The minister spoke of Gideon and how God chose 300 men to fight the Midianites out of the massive army that the Israelites had assembled. (Judges 7, if you don’t remember the reference) But the emphasis was not on how God delivered the people, but upon how these were chosen because of their watchfulness and strength. The message emphasized that instead of the mighty God overcoming the massive forces of the Midianites as they “lay along in the valley like grasshoppers for multitude; and their camels were without number, as the sand by the sea side for multitude.” The glory was not in “The sword of the LORD, and of Gideon” but in the strength and faithfulness of the human. It was a very encouraging sermon, encouraging the human to be their best and do their best…

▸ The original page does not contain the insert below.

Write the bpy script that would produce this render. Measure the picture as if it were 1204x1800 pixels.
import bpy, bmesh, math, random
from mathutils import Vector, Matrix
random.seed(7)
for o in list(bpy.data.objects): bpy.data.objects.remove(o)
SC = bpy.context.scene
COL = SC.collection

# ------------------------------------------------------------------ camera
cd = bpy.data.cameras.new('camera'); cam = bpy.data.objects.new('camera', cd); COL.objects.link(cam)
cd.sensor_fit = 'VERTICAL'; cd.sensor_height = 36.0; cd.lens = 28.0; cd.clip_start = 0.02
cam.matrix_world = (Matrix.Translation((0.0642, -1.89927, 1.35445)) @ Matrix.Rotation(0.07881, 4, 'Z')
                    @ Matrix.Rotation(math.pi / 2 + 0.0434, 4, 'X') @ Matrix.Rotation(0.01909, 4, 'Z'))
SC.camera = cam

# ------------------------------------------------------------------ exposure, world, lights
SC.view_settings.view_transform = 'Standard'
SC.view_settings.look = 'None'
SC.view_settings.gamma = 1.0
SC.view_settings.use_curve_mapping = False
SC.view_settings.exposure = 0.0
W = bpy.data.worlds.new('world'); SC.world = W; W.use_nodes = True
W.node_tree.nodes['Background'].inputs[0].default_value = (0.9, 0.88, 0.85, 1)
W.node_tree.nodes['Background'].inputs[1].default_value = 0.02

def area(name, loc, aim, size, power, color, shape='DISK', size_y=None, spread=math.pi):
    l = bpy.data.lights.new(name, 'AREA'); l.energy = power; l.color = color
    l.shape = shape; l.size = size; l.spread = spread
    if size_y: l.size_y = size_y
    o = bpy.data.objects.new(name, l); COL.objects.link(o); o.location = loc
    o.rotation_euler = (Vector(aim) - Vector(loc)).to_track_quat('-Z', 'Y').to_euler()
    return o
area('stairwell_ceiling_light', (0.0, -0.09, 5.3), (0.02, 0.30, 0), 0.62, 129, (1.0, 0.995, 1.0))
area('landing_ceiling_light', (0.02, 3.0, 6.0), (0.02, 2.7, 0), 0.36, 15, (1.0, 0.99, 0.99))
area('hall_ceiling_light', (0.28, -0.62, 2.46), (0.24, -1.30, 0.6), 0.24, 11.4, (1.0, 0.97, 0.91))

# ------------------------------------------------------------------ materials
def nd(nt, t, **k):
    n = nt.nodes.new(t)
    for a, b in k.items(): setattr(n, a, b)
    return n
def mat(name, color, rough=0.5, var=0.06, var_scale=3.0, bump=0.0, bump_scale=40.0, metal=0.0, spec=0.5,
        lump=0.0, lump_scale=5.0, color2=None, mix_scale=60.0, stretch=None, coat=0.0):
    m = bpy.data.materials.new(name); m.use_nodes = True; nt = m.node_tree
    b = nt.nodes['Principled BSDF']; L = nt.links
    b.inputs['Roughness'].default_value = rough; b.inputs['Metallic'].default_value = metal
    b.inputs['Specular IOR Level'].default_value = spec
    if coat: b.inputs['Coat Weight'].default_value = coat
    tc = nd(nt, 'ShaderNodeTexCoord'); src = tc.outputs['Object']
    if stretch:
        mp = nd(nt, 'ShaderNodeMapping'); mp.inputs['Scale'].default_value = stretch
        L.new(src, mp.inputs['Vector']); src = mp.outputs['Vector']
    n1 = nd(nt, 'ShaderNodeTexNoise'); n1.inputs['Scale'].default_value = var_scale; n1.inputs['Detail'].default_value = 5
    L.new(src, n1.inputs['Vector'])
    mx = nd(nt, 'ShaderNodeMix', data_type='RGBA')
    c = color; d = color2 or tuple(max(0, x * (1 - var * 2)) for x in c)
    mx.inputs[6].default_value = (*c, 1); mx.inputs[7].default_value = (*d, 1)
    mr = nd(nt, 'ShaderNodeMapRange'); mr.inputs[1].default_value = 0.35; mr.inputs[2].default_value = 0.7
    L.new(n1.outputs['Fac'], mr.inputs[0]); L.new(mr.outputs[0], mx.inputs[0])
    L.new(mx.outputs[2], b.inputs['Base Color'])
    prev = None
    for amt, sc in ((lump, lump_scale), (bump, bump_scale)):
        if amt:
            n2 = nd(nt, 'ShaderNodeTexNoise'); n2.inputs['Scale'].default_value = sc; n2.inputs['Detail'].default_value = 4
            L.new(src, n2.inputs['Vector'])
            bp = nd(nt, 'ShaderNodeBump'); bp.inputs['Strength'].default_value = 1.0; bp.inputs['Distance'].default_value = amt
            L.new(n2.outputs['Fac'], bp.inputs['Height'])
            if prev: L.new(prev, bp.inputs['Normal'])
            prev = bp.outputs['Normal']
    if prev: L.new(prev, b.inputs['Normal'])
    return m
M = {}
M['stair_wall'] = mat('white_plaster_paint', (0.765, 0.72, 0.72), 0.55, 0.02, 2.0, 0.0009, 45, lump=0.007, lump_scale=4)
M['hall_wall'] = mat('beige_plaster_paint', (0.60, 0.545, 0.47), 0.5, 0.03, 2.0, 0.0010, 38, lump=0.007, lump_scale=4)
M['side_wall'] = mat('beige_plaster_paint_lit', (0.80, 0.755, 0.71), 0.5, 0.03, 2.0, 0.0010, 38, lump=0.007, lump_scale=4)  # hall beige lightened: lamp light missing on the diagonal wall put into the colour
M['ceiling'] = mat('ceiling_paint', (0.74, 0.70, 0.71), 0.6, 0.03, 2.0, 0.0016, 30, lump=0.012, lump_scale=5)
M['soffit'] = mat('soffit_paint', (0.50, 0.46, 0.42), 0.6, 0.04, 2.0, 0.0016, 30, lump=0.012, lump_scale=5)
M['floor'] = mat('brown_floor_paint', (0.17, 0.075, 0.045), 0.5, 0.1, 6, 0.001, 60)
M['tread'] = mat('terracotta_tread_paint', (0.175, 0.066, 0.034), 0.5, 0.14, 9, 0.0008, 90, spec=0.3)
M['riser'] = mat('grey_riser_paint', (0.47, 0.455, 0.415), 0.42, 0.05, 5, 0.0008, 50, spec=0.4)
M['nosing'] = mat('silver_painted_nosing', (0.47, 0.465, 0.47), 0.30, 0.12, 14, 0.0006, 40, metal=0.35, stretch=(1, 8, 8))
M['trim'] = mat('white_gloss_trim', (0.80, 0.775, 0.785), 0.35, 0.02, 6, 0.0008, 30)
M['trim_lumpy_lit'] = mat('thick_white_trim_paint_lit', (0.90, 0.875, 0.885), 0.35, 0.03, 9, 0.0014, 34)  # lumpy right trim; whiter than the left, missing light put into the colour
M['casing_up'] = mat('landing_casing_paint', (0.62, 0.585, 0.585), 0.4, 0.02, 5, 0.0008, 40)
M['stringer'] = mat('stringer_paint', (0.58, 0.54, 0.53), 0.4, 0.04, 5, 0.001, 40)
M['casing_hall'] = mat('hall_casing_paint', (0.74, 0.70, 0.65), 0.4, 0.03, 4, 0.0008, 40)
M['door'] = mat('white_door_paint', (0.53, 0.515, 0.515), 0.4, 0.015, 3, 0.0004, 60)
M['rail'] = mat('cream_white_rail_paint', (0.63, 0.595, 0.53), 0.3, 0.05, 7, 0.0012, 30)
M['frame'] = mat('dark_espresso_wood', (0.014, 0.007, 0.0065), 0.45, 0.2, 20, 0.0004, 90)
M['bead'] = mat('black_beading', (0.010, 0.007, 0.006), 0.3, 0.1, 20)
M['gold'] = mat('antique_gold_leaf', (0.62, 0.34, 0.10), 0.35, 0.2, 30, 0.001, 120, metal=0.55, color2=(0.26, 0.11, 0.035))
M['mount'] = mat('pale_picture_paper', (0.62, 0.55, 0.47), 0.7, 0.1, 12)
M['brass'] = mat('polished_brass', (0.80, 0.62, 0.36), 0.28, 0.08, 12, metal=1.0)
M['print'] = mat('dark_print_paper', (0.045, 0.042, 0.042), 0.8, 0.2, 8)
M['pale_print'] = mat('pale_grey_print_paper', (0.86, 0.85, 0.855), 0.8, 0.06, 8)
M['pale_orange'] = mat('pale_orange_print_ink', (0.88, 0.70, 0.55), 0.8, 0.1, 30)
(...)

This verse settled deep into my soul and grew roots. Truly, there [I] sat down, yea, [I] wept, when [I] remembered Zion. Thank the Lord I didn’t have to stay there, but the Lord taught me a deep compassion for those trapped in false religion.
I never had to experience this the point of that complete deception in a congregation, but not too long ago the congregation I was attending began a slide into apostasy. Oh, I spoke up, but my words were criticized and scorned.
The last service I attended, there had been a good sermon and in spite of different issues, God had honored His Word with the spirit of the Lord moving on hearts. As the message closed and the minister spoke a short prayer, conviction was heavy. Then the song director stepped to the platform, called for the ‘worship team’ and announced a song of "praise to the Lord for this good message from the Word.” The pianist began a bouncy melody, the worship team began clapping and the Holy Spirit lifted and departed. I gathered my crutches and began my slow trek out. My future son-in-law met me at the back of the church and went after the car.

While I was waiting for Michael in front of the church building a lady from the congregation came out with fire in her eye and verbally attacked me for leaving. She had no idea that I hadn’t left until the Holy Spirit had departed….

Oh, so many people are trying to sing the songs of Zion in a strange land today! And they don’t even know it.